What do we see? What image is presented to us? A child, and not any child but one born in improvised conditions, in poverty and vulnerability and risk. The place of his birth is seemingly determined by the arbitrary acts of an emperor far away, but in truth was determined by God from all eternity, to take place in just this way.
What do we see, after that? The child grown, a man of sorrows and acquainted with grief. Rejected by the authorities and the powers that be. Followed by a rag-tag of disciples picked up in a provincial backwater, disciples who constantly fail to understand him. A man betrayed and deserted by even these disciples. A man imprisoned, bound, condemned, mocked. A man on a cross.
Those are not images of power, or control. The Son of God does not seek his own way by force or coercion. In the end, no-one is with him, and he completes his mission alone and in darkness.
If anything, these are images of failure. They are certainly total abandonment, letting go of everything. But if the peace of God does not come about by force, then this has to be the way. Letting go, alone, creates the space where God can act. For the peace of God is not the absence of war, but something much more dynamic and creative. It is the creative space, the dynamic emptiness, where God is acting to do a new thing, to bring about his kingdom.
The messiah could only be born in poverty, and on the margins, for he has come to reverse the normal order of things, to bring the marginalised and poor into his kingdom.
The messiah could only be born to be rejected, and to die. For in his total self-emptying even to death, he made absolute space for God to act, bringing life out of death, a new creation out of the ruin of the old, revealing the resurrection, making possible the kingdom of justice and peace for all.

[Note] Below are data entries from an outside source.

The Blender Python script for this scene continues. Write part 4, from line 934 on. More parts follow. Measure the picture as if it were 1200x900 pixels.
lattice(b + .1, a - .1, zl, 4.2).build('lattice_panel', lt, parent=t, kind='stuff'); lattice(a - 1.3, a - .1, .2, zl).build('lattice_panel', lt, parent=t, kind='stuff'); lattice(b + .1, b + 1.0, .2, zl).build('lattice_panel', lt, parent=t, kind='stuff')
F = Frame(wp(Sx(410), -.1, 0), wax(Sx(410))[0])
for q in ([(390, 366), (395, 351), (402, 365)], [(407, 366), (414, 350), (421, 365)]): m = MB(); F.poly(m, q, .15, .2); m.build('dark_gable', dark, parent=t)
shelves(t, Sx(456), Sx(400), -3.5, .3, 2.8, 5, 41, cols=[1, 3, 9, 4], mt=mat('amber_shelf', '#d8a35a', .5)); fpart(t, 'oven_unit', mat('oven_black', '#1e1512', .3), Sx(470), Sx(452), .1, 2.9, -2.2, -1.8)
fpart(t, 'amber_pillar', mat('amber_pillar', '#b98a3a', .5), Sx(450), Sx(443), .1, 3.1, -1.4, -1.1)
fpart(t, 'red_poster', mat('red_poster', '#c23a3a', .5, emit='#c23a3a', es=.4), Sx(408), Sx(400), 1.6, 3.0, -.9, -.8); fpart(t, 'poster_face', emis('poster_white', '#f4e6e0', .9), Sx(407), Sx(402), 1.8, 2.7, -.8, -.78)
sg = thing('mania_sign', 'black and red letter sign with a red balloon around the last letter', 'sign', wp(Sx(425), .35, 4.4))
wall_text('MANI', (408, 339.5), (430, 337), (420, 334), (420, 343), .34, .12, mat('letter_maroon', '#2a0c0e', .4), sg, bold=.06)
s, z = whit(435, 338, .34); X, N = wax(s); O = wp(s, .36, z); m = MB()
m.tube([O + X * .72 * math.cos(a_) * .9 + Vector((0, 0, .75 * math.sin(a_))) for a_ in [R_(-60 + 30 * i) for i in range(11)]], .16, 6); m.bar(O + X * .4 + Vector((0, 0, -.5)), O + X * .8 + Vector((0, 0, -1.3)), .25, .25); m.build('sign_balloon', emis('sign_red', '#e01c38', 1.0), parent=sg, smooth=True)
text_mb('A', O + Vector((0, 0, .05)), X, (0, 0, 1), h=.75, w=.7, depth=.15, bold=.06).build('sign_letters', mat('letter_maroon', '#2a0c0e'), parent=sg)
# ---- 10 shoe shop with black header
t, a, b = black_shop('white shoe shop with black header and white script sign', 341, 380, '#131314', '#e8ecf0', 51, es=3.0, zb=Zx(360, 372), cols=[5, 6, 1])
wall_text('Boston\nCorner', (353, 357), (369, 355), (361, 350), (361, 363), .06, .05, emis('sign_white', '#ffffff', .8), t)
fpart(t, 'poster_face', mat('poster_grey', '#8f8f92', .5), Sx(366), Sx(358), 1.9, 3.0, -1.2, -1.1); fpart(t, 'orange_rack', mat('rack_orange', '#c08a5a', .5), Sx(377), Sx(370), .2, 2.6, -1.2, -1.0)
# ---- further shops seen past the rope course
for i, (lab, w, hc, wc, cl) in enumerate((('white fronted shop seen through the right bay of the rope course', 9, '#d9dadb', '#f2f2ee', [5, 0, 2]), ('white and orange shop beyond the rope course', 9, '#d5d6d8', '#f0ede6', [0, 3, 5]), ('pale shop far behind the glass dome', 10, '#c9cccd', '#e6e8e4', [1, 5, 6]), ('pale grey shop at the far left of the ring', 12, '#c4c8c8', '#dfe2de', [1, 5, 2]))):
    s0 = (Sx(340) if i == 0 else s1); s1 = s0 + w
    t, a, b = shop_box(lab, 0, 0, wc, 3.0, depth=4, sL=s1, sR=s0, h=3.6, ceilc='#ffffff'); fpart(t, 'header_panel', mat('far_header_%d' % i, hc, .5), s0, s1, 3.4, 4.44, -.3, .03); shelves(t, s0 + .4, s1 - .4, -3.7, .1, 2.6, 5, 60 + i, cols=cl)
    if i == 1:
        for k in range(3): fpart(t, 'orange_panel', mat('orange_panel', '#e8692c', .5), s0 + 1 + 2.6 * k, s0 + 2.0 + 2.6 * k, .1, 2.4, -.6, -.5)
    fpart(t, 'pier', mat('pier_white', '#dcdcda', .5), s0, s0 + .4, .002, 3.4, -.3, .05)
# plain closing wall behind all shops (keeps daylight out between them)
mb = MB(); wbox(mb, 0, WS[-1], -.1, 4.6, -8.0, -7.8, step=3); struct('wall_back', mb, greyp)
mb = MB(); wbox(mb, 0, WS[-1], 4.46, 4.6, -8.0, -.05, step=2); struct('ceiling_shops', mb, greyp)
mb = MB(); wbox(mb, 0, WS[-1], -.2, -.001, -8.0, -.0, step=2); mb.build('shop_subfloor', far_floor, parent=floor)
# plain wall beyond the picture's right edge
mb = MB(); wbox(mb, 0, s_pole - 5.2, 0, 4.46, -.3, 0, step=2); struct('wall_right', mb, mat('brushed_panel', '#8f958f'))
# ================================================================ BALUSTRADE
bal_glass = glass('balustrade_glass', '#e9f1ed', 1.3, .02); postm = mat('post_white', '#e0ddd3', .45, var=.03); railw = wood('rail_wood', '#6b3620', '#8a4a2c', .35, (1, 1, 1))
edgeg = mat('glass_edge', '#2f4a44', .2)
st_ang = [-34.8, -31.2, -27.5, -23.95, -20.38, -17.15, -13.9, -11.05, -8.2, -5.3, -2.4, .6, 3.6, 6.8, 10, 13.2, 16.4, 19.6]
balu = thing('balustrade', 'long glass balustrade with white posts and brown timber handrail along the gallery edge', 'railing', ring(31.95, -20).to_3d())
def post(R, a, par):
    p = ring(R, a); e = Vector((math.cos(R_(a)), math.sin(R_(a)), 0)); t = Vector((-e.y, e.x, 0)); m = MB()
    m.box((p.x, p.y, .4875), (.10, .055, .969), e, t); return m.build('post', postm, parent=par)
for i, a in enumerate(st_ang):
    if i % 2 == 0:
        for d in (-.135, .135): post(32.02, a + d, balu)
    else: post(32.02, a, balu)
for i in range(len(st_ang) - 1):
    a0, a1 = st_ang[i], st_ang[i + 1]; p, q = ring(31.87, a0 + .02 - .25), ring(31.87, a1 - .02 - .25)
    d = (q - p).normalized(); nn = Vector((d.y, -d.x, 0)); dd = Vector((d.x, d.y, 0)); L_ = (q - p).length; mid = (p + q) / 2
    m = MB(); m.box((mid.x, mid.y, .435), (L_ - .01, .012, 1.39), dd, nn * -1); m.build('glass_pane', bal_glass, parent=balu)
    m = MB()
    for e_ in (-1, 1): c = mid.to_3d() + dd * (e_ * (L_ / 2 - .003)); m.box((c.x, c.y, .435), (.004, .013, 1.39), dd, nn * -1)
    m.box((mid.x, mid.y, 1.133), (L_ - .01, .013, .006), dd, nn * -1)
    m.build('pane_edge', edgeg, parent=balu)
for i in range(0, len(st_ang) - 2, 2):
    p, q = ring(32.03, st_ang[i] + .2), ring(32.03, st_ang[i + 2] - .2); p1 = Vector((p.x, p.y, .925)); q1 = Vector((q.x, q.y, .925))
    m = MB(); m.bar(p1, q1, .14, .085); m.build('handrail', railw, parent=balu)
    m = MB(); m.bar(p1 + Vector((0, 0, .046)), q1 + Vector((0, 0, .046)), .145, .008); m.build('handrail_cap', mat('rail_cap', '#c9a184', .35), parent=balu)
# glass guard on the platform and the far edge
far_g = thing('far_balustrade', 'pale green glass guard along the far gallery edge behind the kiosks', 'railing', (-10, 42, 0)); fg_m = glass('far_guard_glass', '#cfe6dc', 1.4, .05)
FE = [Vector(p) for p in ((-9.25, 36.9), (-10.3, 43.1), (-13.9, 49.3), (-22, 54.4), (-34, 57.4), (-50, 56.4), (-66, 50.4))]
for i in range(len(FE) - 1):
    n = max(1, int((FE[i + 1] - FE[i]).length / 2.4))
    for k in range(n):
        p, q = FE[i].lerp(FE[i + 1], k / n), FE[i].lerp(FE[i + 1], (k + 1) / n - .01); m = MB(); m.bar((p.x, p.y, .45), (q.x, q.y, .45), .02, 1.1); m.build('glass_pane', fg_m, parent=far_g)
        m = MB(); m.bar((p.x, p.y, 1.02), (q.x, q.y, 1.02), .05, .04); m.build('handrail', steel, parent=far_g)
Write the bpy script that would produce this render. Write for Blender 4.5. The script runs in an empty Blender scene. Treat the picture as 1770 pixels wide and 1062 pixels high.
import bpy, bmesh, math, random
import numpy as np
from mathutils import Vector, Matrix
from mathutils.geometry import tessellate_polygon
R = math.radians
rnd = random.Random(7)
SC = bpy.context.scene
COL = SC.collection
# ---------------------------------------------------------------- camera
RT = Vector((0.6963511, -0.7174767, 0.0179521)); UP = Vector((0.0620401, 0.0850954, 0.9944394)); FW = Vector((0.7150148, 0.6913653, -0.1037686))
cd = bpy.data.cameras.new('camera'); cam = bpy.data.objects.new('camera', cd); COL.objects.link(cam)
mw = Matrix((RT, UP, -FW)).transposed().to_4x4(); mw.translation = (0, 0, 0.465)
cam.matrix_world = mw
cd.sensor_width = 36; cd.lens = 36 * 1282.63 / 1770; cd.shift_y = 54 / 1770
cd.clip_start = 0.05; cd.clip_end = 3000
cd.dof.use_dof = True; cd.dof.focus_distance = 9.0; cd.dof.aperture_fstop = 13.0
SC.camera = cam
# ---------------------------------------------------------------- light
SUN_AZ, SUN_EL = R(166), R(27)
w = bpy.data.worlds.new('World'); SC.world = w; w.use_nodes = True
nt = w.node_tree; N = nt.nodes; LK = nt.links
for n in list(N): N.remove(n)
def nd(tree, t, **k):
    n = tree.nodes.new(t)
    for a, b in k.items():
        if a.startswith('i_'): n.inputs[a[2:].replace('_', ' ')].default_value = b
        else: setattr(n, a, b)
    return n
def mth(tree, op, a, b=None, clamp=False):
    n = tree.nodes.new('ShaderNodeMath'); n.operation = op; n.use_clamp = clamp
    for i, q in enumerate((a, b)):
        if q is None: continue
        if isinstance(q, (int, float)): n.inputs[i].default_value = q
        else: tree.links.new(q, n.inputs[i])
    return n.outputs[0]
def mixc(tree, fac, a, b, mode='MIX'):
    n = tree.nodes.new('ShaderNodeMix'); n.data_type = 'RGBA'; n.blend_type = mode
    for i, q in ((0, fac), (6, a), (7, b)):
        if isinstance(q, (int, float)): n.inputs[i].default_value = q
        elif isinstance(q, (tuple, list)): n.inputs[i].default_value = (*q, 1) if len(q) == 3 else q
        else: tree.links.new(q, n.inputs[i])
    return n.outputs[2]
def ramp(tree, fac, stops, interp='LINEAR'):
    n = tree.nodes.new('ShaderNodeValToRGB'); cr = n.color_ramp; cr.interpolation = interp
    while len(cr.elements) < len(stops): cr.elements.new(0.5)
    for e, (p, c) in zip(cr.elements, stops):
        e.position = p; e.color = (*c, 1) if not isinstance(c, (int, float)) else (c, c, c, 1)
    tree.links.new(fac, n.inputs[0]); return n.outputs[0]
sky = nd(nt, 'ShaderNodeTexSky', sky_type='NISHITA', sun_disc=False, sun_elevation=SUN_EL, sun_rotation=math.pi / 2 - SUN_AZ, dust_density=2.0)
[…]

The peace of God begins with faithful letting go. The was why it was first made known to the shepherds who had nothing. God cannot act in us unless we make space for him. He doesn’t need much. In the bleak midwinter, a stable place sufficed. In our hearts and lives, he does not demand great palaces made fit for a king. Just let him in, give him a corner, and he will build the palace himself. For the place where the messiah, the saviour the Lord, chooses for his home, cannot be called anything less.
The peace of God is not imposed peace, but creative freedom. It is not the silence of the grave, but the song of new life. It is not holding on, but complete letting go, so that God can hold us.
This then is the peace that Jesus brings. The coming of this child does not enforce an end to suffering, which still goes on. But this child does bring peace by being the creative place of letting go where God can act. And that peace we can know too, and we can only know, by finding that place of letting go and emptiness in our hearts and lives, and asking him to be born there. He longs to be with us. He will turn away no-one who comes to him.

Peace. Not what we impose or can enforce, but what God will do in us if we make room for him. And, when the peace of God is living in our hearts, then it will flow into our lives and our families and our communities and our world. Not by force or power, but by making room for God to act. By letting go, so that Jesus can be born in us.